_What to work on:_
Present the following data again exactly as it is shown.

--- start ---

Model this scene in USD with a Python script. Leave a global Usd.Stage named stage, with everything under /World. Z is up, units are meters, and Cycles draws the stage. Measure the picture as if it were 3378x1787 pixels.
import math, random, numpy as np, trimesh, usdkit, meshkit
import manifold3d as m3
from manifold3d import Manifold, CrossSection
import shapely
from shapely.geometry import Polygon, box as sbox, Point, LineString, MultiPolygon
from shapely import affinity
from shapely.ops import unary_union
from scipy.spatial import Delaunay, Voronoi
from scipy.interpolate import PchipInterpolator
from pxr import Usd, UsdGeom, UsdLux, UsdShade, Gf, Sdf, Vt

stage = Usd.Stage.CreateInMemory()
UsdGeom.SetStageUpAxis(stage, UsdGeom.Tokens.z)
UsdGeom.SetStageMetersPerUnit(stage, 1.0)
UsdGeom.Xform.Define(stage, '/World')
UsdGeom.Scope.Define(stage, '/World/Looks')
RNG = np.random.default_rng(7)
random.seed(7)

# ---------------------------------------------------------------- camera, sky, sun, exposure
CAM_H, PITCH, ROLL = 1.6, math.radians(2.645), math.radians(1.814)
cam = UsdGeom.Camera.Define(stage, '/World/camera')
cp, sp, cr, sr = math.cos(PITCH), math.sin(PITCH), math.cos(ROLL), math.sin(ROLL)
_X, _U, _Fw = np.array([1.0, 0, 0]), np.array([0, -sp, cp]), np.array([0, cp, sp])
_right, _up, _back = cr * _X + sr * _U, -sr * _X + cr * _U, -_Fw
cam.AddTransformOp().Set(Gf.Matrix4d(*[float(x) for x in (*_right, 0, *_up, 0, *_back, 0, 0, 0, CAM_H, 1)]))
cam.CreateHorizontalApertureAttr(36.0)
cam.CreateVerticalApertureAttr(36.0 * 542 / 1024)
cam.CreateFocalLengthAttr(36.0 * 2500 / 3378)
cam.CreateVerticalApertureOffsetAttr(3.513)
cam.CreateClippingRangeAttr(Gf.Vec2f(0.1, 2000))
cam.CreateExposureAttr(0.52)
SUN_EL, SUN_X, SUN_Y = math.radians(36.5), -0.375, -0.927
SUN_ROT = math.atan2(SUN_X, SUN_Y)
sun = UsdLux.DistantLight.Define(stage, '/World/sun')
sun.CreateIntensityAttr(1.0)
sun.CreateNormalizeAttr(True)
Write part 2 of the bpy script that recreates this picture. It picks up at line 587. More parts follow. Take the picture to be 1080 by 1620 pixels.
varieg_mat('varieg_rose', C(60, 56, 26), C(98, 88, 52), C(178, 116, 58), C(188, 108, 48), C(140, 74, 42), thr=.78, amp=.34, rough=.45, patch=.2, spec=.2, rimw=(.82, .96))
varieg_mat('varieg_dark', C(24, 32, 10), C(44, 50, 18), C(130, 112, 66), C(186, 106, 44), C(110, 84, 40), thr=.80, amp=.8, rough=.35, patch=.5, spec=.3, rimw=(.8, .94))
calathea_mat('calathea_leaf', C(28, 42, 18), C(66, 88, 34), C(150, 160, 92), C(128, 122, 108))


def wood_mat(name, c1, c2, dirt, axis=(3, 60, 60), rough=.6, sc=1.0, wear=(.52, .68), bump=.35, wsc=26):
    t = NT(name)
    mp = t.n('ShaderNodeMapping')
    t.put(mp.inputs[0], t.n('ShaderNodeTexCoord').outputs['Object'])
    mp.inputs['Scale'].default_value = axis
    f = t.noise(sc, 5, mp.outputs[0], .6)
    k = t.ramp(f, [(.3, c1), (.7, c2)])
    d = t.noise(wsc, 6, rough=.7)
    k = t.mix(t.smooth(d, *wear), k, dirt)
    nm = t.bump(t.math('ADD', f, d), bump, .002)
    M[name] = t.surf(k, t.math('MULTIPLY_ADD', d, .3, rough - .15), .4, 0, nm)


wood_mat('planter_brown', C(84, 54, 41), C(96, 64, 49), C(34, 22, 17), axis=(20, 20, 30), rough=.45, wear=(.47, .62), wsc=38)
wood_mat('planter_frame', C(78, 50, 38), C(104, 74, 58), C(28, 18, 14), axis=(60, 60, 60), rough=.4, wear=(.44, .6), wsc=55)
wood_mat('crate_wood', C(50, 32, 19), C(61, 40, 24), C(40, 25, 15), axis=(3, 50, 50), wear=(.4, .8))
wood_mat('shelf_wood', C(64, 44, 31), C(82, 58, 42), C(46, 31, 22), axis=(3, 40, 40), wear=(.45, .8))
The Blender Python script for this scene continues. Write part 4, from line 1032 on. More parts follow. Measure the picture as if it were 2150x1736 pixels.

--- end ---

_Final result:_
Model this scene in USD with a Python script. Leave a global Usd.Stage named stage, with everything under /World. Z is up, units are meters, and Cycles draws the stage. Measure the picture as if it were 3378x1787 pixels.
import math, random, numpy as np, trimesh, usdkit, meshkit
import manifold3d as m3
from manifold3d import Manifold, CrossSection
import shapely
from shapely.geometry import Polygon, box as sbox, Point, LineString, MultiPolygon
from shapely import affinity
from shapely.ops import unary_union
from scipy.spatial import Delaunay, Voronoi
from scipy.interpolate import PchipInterpolator
from pxr import Usd, UsdGeom, UsdLux, UsdShade, Gf, Sdf, Vt

stage = Usd.Stage.CreateInMemory()
UsdGeom.SetStageUpAxis(stage, UsdGeom.Tokens.z)
UsdGeom.SetStageMetersPerUnit(stage, 1.0)
UsdGeom.Xform.Define(stage, '/World')
UsdGeom.Scope.Define(stage, '/World/Looks')
RNG = np.random.default_rng(7)
random.seed(7)

# ---------------------------------------------------------------- camera, sky, sun, exposure
CAM_H, PITCH, ROLL = 1.6, math.radians(2.645), math.radians(1.814)
cam = UsdGeom.Camera.Define(stage, '/World/camera')
cp, sp, cr, sr = math.cos(PITCH), math.sin(PITCH), math.cos(ROLL), math.sin(ROLL)
_X, _U, _Fw = np.array([1.0, 0, 0]), np.array([0, -sp, cp]), np.array([0, cp, sp])
_right, _up, _back = cr * _X + sr * _U, -sr * _X + cr * _U, -_Fw
cam.AddTransformOp().Set(Gf.Matrix4d(*[float(x) for x in (*_right, 0, *_up, 0, *_back, 0, 0, 0, CAM_H, 1)]))
cam.CreateHorizontalApertureAttr(36.0)
cam.CreateVerticalApertureAttr(36.0 * 542 / 1024)
cam.CreateFocalLengthAttr(36.0 * 2500 / 3378)
cam.CreateVerticalApertureOffsetAttr(3.513)
cam.CreateClippingRangeAttr(Gf.Vec2f(0.1, 2000))
cam.CreateExposureAttr(0.52)
SUN_EL, SUN_X, SUN_Y = math.radians(36.5), -0.375, -0.927
SUN_ROT = math.atan2(SUN_X, SUN_Y)
sun = UsdLux.DistantLight.Define(stage, '/World/sun')
sun.CreateIntensityAttr(1.0)
sun.CreateNormalizeAttr(True)
Write part 2 of the bpy script that recreates this picture. It picks up at line 587. More parts follow. Take the picture to be 1080 by 1620 pixels.
varieg_mat('varieg_rose', C(60, 56, 26), C(98, 88, 52), C(178, 116, 58), C(188, 108, 48), C(140, 74, 42), thr=.78, amp=.34, rough=.45, patch=.2, spec=.2, rimw=(.82, .96))
varieg_mat('varieg_dark', C(24, 32, 10), C(44, 50, 18), C(130, 112, 66), C(186, 106, 44), C(110, 84, 40), thr=.80, amp=.8, rough=.35, patch=.5, spec=.3, rimw=(.8, .94))
calathea_mat('calathea_leaf', C(28, 42, 18), C(66, 88, 34), C(150, 160, 92), C(128, 122, 108))


def wood_mat(name, c1, c2, dirt, axis=(3, 60, 60), rough=.6, sc=1.0, wear=(.52, .68), bump=.35, wsc=26):
    t = NT(name)
    mp = t.n('ShaderNodeMapping')
    t.put(mp.inputs[0], t.n('ShaderNodeTexCoord').outputs['Object'])
    mp.inputs['Scale'].default_value = axis
    f = t.noise(sc, 5, mp.outputs[0], .6)
    k = t.ramp(f, [(.3, c1), (.7, c2)])
    d = t.noise(wsc, 6, rough=.7)
    k = t.mix(t.smooth(d, *wear), k, dirt)
    nm = t.bump(t.math('ADD', f, d), bump, .002)
    M[name] = t.surf(k, t.math('MULTIPLY_ADD', d, .3, rough - .15), .4, 0, nm)


wood_mat('planter_brown', C(84, 54, 41), C(96, 64, 49), C(34, 22, 17), axis=(20, 20, 30), rough=.45, wear=(.47, .62), wsc=38)
wood_mat('planter_frame', C(78, 50, 38), C(104, 74, 58), C(28, 18, 14), axis=(60, 60, 60), rough=.4, wear=(.44, .6), wsc=55)
wood_mat('crate_wood', C(50, 32, 19), C(61, 40, 24), C(40, 25, 15), axis=(3, 50, 50), wear=(.4, .8))
wood_mat('shelf_wood', C(64, 44, 31), C(82, 58, 42), C(46, 31, 22), axis=(3, 40, 40), wear=(.45, .8))
The Blender Python script for this scene continues. Write part 4, from line 1032 on. More parts follow. Measure the picture as if it were 2150x1736 pixels.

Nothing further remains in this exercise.